---- Information supplied

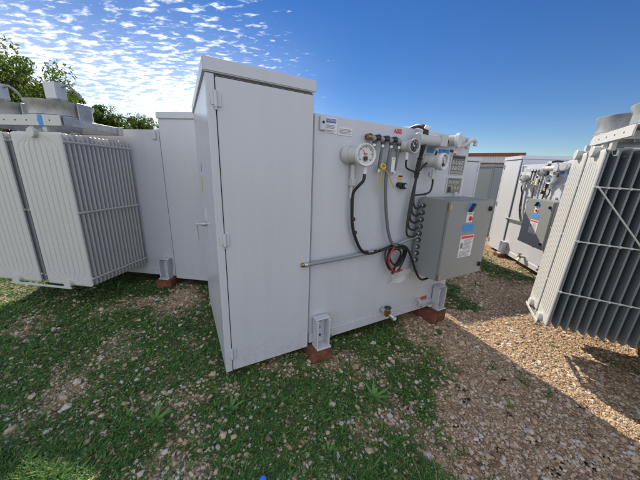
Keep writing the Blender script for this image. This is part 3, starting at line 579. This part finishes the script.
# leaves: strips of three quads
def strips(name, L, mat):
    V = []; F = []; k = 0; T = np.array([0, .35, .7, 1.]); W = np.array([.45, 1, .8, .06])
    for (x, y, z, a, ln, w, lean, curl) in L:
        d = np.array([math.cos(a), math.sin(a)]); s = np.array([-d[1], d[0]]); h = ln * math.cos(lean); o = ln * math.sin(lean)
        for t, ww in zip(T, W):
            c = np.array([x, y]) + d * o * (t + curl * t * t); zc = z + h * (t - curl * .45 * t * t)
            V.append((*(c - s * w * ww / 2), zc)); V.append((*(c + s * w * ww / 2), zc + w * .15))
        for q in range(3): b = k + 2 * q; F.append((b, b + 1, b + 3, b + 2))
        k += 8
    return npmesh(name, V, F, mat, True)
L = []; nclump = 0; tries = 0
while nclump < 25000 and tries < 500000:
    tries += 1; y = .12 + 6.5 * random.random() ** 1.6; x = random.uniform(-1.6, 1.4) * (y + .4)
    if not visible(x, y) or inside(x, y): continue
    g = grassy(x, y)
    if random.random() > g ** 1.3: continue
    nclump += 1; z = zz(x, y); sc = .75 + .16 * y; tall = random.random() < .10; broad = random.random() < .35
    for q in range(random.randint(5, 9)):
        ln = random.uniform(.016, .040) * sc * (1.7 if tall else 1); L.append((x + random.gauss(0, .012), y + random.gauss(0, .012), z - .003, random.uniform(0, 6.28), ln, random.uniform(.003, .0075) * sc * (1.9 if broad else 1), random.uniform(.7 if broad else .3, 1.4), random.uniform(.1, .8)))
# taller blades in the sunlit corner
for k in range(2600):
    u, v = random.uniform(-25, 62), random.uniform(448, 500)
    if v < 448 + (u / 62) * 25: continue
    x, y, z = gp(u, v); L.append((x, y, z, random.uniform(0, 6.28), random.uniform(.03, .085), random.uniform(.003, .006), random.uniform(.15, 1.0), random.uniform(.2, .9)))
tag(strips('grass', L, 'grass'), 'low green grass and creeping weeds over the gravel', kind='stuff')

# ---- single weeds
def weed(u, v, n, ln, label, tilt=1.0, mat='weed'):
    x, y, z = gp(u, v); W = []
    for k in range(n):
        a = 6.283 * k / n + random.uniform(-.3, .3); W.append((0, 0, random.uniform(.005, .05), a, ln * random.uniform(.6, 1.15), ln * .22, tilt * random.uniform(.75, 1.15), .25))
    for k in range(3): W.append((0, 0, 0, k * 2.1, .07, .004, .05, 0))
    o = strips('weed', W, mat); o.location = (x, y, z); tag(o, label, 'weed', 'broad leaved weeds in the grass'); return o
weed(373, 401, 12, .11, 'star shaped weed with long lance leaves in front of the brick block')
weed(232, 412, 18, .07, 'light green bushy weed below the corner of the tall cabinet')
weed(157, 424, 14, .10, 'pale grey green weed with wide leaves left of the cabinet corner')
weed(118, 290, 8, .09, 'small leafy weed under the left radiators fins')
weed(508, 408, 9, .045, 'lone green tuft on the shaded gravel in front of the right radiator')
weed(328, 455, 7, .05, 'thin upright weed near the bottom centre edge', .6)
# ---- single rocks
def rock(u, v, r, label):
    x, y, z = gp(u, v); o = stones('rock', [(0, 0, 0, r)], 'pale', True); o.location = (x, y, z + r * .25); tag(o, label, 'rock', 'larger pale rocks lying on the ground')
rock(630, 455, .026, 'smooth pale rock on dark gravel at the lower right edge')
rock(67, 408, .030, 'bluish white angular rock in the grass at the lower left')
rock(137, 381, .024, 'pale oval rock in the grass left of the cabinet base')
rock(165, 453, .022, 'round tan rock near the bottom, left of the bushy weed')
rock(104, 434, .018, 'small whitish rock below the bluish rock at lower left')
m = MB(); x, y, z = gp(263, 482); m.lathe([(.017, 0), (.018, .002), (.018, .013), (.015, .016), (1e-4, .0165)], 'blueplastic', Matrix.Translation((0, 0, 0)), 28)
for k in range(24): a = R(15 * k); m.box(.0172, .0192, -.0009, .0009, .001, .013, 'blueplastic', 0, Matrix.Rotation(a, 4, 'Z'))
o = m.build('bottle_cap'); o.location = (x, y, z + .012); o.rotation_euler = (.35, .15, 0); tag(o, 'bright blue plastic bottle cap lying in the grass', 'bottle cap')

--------
---- Information supplied

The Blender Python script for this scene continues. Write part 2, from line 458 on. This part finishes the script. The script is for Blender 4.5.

--------
---- Information supplied

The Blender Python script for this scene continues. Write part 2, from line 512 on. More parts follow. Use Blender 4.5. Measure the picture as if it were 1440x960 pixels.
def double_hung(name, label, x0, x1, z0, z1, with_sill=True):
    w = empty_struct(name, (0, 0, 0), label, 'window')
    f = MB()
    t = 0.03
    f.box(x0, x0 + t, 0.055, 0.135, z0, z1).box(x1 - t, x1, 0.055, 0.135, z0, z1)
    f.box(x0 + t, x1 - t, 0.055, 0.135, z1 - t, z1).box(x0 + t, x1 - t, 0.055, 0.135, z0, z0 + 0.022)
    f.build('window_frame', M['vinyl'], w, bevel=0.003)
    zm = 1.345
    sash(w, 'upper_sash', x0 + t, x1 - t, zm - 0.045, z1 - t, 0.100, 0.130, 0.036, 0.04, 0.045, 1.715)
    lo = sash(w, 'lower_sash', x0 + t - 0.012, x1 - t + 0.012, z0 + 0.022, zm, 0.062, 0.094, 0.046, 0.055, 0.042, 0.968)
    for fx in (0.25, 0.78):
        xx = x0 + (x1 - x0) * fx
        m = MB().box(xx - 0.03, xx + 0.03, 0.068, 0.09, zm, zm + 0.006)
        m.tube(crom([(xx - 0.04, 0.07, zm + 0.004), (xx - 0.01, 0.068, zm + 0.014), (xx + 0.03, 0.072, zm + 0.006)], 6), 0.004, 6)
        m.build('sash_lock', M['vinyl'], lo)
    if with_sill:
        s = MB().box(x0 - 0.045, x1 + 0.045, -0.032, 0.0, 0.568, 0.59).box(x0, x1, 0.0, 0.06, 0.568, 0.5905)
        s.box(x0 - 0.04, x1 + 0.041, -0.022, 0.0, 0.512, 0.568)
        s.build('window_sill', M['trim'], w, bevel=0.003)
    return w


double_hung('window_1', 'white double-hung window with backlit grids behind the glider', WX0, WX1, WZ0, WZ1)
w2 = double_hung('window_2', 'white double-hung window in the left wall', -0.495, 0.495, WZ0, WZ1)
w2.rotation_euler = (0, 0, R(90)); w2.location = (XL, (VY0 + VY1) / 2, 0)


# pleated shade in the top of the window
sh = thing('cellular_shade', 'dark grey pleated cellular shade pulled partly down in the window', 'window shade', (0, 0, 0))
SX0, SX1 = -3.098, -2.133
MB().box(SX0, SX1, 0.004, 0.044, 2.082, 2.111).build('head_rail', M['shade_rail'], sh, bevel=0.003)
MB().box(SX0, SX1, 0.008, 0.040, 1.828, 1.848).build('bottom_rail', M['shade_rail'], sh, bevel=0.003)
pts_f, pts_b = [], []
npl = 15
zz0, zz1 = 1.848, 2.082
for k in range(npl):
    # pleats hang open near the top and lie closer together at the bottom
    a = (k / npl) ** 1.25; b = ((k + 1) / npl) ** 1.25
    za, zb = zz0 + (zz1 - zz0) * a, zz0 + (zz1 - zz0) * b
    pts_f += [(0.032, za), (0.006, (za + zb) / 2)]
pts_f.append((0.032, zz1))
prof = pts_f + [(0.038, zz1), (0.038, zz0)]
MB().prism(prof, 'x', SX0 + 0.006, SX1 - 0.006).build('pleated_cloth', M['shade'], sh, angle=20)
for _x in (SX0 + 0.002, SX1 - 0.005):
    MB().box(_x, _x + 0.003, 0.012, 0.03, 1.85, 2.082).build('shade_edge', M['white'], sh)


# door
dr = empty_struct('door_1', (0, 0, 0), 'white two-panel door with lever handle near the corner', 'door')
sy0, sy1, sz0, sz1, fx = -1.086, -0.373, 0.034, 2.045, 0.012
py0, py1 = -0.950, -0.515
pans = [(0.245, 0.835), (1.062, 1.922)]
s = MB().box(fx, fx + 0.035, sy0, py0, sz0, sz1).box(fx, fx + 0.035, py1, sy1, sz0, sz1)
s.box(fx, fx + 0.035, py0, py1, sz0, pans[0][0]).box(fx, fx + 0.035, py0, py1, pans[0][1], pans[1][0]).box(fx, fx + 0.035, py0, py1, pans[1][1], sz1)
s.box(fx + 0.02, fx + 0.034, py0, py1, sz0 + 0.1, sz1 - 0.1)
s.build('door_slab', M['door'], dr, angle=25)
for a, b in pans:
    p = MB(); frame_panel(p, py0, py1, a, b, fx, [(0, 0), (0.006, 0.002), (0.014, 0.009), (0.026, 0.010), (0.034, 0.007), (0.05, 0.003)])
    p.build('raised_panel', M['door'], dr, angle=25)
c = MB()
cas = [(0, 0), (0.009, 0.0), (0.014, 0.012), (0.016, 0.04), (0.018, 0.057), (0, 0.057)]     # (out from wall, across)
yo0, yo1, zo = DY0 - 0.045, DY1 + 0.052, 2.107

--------

## What is required
From the entries above, give again exactly the lines running from the line with "Keep writing the" to the line with "tag(strips('grass', L, 'grass'), 'low"; include both of those lines.

## Output
Keep writing the Blender script for this image. This is part 3, starting at line 579. This part finishes the script.
# leaves: strips of three quads
def strips(name, L, mat):
    V = []; F = []; k = 0; T = np.array([0, .35, .7, 1.]); W = np.array([.45, 1, .8, .06])
    for (x, y, z, a, ln, w, lean, curl) in L:
        d = np.array([math.cos(a), math.sin(a)]); s = np.array([-d[1], d[0]]); h = ln * math.cos(lean); o = ln * math.sin(lean)
        for t, ww in zip(T, W):
            c = np.array([x, y]) + d * o * (t + curl * t * t); zc = z + h * (t - curl * .45 * t * t)
            V.append((*(c - s * w * ww / 2), zc)); V.append((*(c + s * w * ww / 2), zc + w * .15))
        for q in range(3): b = k + 2 * q; F.append((b, b + 1, b + 3, b + 2))
        k += 8
    return npmesh(name, V, F, mat, True)
L = []; nclump = 0; tries = 0
while nclump < 25000 and tries < 500000:
    tries += 1; y = .12 + 6.5 * random.random() ** 1.6; x = random.uniform(-1.6, 1.4) * (y + .4)
    if not visible(x, y) or inside(x, y): continue
    g = grassy(x, y)
    if random.random() > g ** 1.3: continue
    nclump += 1; z = zz(x, y); sc = .75 + .16 * y; tall = random.random() < .10; broad = random.random() < .35
    for q in range(random.randint(5, 9)):
        ln = random.uniform(.016, .040) * sc * (1.7 if tall else 1); L.append((x + random.gauss(0, .012), y + random.gauss(0, .012), z - .003, random.uniform(0, 6.28), ln, random.uniform(.003, .0075) * sc * (1.9 if broad else 1), random.uniform(.7 if broad else .3, 1.4), random.uniform(.1, .8)))
# taller blades in the sunlit corner
for k in range(2600):
    u, v = random.uniform(-25, 62), random.uniform(448, 500)
    if v < 448 + (u / 62) * 25: continue
    x, y, z = gp(u, v); L.append((x, y, z, random.uniform(0, 6.28), random.uniform(.03, .085), random.uniform(.003, .006), random.uniform(.15, 1.0), random.uniform(.2, .9)))
tag(strips('grass', L, 'grass'), 'low green grass and creeping weeds over the gravel', kind='stuff')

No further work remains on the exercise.